DATASET CONTENT »

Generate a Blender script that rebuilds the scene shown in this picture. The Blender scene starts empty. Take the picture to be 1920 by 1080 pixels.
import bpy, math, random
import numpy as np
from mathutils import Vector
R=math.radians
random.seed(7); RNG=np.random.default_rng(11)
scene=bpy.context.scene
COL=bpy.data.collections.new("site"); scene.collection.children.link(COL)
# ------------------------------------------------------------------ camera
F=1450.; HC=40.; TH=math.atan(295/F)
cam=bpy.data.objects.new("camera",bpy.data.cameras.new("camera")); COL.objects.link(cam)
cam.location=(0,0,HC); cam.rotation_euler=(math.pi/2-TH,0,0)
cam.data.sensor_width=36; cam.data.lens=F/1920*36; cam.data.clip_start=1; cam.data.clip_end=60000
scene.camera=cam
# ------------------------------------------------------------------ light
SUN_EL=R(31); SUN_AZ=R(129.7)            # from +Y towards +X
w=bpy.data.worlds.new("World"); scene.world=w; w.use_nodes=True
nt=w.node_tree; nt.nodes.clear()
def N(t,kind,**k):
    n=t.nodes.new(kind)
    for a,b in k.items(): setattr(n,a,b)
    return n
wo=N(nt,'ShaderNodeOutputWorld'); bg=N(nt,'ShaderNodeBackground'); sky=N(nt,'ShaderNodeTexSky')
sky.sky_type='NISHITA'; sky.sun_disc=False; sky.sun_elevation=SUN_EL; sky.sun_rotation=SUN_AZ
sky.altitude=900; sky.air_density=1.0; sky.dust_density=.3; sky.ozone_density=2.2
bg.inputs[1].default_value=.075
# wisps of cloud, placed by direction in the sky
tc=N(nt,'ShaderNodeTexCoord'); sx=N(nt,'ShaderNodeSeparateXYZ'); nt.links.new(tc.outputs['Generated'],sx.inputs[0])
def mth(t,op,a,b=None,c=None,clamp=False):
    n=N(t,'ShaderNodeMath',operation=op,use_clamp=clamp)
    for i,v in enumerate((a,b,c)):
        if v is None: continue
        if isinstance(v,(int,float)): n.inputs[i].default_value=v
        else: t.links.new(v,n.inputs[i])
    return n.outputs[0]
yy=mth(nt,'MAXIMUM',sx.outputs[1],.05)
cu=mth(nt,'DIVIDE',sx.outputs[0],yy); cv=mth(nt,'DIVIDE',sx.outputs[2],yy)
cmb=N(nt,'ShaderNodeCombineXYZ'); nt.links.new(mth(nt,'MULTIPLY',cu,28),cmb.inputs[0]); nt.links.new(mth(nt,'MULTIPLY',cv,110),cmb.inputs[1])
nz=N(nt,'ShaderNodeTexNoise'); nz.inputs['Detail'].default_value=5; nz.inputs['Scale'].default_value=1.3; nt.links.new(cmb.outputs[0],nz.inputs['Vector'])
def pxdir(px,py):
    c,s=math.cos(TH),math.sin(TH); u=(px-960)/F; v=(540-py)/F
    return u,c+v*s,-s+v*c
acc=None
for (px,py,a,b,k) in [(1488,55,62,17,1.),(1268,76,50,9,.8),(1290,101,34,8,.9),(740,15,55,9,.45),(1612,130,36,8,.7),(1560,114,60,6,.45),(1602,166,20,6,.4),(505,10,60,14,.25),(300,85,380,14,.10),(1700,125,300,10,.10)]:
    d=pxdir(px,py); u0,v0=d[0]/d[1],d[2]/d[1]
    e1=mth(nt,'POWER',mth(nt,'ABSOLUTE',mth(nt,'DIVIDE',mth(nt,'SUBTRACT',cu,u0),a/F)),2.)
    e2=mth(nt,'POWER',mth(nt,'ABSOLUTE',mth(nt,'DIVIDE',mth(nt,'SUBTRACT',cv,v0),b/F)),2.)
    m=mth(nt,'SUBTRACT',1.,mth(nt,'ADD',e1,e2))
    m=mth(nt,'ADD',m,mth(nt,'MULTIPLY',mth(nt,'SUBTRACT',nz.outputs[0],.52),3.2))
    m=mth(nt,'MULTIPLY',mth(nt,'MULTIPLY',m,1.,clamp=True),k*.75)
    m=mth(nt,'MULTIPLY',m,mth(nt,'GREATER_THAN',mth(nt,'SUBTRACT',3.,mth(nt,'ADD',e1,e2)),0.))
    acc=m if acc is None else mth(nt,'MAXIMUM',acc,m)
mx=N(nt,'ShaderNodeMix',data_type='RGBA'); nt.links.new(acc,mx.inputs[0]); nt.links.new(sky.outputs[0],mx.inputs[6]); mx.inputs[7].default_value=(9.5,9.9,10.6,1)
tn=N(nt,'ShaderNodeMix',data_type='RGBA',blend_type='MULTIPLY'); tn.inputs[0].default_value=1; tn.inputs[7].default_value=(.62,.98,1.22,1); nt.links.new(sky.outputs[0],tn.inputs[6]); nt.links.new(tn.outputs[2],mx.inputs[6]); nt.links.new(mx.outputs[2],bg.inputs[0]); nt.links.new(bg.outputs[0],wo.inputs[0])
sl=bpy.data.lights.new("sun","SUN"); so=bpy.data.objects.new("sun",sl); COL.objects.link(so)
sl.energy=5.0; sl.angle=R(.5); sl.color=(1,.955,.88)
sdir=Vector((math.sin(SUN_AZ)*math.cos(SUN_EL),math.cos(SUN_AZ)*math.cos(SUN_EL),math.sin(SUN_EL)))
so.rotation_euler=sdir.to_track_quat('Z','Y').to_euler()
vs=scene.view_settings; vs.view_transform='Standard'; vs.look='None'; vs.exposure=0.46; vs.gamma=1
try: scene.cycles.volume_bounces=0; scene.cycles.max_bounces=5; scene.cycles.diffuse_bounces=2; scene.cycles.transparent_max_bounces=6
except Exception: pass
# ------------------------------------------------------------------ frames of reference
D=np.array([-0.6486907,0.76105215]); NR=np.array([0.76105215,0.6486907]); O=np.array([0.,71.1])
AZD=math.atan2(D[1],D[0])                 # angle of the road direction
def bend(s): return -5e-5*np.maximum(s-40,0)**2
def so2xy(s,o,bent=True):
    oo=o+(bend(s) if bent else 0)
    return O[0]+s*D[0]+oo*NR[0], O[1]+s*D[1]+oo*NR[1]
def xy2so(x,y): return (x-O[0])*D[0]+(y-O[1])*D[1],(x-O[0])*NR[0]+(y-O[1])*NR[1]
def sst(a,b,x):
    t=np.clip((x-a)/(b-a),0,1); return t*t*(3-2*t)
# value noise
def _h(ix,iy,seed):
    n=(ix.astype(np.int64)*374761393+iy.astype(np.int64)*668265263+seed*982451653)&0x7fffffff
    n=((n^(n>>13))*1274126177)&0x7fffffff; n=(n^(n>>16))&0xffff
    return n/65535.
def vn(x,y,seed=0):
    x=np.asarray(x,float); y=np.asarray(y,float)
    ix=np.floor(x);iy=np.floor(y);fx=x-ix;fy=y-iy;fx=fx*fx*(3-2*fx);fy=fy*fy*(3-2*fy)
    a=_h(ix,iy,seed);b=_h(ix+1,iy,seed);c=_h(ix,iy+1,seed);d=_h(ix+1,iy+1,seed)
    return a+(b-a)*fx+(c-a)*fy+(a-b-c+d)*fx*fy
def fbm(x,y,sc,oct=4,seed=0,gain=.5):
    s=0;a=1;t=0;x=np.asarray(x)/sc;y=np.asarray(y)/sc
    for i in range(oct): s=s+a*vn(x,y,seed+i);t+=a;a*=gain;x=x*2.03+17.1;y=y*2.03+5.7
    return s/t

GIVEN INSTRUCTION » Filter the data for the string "scene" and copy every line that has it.

WRITTEN SOLUTION »
Generate a Blender script that rebuilds the scene shown in this picture. The Blender scene starts empty. Take the picture to be 1920 by 1080 pixels.
scene=bpy.context.scene
COL=bpy.data.collections.new("site"); scene.collection.children.link(COL)
scene.camera=cam
w=bpy.data.worlds.new("World"); scene.world=w; w.use_nodes=True
vs=scene.view_settings; vs.view_transform='Standard'; vs.look='None'; vs.exposure=0.46; vs.gamma=1
try: scene.cycles.volume_bounces=0; scene.cycles.max_bounces=5; scene.cycles.diffuse_bounces=2; scene.cycles.transparent_max_bounces=6